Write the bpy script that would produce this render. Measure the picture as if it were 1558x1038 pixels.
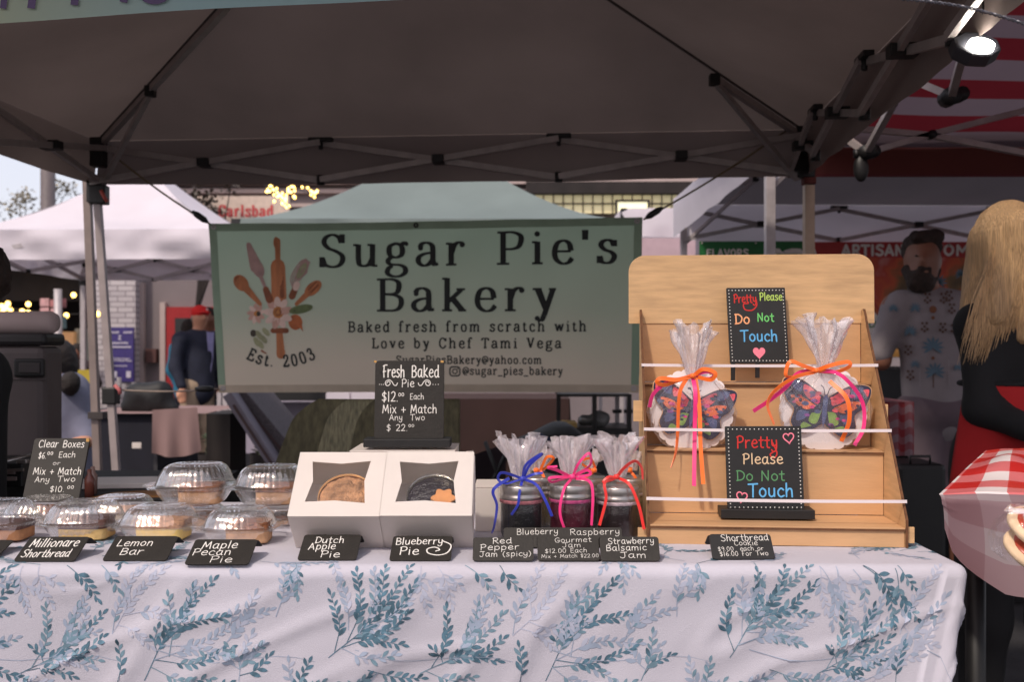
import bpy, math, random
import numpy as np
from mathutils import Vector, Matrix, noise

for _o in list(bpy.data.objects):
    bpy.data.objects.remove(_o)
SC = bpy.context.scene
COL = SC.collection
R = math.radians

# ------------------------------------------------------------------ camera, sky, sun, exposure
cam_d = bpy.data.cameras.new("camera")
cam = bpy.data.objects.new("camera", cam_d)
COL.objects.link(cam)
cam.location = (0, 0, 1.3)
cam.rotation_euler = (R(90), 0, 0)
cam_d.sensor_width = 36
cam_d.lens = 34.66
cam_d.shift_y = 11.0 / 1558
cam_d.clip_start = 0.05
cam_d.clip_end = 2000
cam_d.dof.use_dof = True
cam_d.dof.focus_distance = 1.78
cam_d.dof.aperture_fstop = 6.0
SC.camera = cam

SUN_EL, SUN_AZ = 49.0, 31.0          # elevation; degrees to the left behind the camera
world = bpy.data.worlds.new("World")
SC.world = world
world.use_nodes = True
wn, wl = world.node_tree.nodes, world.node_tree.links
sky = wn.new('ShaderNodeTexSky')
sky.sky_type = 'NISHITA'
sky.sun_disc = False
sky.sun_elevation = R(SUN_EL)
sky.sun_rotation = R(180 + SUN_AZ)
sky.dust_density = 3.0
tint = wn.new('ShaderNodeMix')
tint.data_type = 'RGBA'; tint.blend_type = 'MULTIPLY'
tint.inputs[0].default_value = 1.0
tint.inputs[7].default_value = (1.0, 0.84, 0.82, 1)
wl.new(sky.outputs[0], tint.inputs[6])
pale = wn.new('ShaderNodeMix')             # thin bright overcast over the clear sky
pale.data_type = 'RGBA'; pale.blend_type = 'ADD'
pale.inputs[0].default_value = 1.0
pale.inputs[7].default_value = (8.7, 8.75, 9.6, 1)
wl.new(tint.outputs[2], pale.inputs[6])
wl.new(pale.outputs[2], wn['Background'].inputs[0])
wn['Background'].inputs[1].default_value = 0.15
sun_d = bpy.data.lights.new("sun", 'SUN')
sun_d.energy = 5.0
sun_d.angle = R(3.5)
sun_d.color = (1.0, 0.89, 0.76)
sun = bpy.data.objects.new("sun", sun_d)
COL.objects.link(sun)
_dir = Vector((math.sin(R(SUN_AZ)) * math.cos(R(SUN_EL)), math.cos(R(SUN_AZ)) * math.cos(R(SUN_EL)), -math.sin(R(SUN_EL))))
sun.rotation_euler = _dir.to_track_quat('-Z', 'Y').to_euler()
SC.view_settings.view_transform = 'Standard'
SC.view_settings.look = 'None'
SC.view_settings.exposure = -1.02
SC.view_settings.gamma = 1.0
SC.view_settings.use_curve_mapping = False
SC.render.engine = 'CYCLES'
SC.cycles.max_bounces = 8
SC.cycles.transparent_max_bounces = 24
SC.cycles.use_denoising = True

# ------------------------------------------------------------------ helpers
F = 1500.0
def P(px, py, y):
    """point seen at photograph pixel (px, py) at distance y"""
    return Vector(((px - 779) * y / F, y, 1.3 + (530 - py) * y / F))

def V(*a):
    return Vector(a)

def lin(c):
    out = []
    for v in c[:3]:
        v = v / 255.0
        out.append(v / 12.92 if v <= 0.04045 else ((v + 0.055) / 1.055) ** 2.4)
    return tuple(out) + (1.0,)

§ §

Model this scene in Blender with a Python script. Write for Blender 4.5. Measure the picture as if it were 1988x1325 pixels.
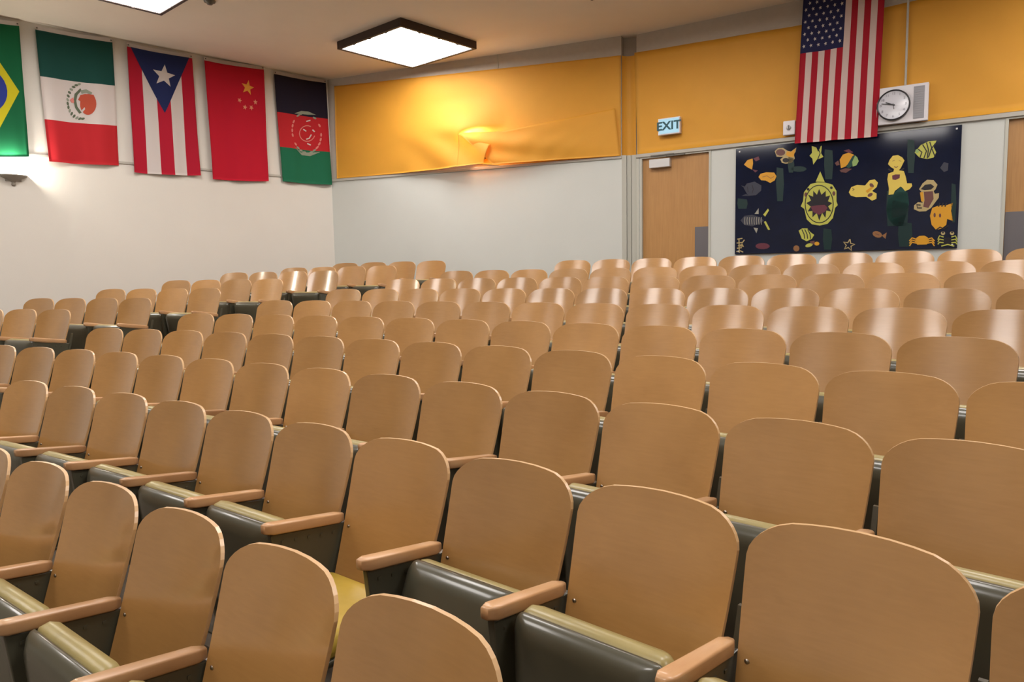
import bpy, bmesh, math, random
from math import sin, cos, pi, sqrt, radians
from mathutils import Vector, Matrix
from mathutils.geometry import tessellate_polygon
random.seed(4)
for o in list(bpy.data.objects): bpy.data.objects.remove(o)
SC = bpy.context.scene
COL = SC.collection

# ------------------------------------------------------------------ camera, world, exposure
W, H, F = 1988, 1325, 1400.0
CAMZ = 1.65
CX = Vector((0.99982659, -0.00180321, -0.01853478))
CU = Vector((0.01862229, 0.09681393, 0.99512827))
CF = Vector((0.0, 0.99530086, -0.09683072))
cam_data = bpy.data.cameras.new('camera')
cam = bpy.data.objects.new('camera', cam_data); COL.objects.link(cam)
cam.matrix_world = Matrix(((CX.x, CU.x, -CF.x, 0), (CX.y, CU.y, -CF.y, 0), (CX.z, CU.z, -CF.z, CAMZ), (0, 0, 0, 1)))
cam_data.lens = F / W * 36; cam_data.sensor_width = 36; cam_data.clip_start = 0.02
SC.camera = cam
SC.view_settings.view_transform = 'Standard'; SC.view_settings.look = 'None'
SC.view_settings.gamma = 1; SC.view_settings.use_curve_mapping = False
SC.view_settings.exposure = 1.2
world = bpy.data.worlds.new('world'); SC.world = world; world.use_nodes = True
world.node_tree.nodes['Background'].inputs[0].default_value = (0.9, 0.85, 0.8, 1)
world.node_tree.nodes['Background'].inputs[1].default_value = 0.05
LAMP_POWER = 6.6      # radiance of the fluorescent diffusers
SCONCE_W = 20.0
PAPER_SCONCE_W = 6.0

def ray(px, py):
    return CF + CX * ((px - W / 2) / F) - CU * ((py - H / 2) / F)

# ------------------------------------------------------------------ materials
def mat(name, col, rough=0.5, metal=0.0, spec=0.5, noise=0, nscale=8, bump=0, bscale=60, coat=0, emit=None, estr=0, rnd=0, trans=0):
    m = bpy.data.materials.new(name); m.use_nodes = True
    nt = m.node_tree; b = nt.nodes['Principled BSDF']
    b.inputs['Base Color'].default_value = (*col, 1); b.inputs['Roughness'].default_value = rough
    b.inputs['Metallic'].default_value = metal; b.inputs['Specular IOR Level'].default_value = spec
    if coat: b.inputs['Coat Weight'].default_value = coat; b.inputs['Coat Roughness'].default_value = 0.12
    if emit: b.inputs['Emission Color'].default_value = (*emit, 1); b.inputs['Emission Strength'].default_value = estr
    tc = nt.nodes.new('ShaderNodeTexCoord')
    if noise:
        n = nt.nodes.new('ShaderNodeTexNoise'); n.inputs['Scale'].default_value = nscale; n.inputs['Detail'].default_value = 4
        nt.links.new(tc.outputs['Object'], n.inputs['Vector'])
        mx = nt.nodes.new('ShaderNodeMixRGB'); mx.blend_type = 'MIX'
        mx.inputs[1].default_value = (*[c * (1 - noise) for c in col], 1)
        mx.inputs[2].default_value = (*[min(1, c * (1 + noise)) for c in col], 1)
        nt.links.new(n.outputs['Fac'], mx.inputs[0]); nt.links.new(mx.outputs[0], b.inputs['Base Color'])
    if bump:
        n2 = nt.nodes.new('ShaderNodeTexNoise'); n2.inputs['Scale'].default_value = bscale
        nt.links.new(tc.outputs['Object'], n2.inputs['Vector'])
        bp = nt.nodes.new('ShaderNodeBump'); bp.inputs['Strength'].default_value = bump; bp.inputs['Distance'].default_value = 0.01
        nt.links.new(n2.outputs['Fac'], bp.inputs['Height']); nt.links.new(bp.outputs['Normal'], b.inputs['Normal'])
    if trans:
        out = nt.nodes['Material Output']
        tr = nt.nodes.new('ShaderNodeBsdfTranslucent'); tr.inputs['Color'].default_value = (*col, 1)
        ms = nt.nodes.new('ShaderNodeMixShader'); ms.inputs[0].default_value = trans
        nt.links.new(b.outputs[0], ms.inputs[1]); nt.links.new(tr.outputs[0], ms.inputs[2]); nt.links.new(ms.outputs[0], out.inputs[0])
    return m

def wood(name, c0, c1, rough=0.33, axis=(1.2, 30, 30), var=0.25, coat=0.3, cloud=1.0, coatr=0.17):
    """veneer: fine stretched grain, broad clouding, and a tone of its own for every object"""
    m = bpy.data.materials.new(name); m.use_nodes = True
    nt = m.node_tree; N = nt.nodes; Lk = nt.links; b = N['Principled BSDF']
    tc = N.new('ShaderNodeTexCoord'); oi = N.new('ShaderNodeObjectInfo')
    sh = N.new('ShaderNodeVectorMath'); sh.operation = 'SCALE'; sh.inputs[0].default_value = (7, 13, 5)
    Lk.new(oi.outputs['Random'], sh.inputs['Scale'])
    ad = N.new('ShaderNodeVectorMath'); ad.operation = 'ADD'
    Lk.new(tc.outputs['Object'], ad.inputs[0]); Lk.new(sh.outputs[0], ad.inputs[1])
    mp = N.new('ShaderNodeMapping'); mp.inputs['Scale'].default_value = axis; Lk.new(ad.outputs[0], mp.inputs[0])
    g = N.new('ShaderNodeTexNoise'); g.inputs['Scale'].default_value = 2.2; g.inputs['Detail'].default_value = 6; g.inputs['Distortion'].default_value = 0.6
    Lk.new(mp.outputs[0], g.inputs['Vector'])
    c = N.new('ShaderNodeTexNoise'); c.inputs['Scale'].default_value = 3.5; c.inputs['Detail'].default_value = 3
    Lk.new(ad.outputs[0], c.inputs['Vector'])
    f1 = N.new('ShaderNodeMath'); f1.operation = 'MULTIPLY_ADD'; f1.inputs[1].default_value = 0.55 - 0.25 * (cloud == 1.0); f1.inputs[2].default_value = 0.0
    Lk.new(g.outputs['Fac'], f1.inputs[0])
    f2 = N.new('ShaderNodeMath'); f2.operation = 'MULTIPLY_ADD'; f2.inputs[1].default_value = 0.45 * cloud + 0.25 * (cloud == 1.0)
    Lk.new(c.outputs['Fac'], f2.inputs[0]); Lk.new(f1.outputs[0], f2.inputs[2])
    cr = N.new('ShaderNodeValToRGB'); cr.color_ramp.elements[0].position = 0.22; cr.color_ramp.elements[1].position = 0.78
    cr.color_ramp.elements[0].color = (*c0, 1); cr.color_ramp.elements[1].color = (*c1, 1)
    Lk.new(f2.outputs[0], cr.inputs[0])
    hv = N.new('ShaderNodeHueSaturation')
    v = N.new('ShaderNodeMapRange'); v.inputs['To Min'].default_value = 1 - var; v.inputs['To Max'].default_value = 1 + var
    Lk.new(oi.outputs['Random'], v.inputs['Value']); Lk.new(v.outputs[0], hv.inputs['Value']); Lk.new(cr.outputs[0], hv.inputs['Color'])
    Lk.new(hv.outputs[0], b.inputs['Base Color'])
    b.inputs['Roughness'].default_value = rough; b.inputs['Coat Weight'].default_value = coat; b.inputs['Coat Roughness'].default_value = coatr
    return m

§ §

Repeat exactly the lines above, from the line that contains "Write the bpy" down through the line that contains "R = math.radians". Include both of those lines and none of the pictures.

▶ [THE SOLUTION]
Write the bpy script that would produce this render. Measure the picture as if it were 1558x1038 pixels.
import bpy, math, random
import numpy as np
from mathutils import Vector, Matrix, noise

for _o in list(bpy.data.objects):
    bpy.data.objects.remove(_o)
SC = bpy.context.scene
COL = SC.collection
R = math.radians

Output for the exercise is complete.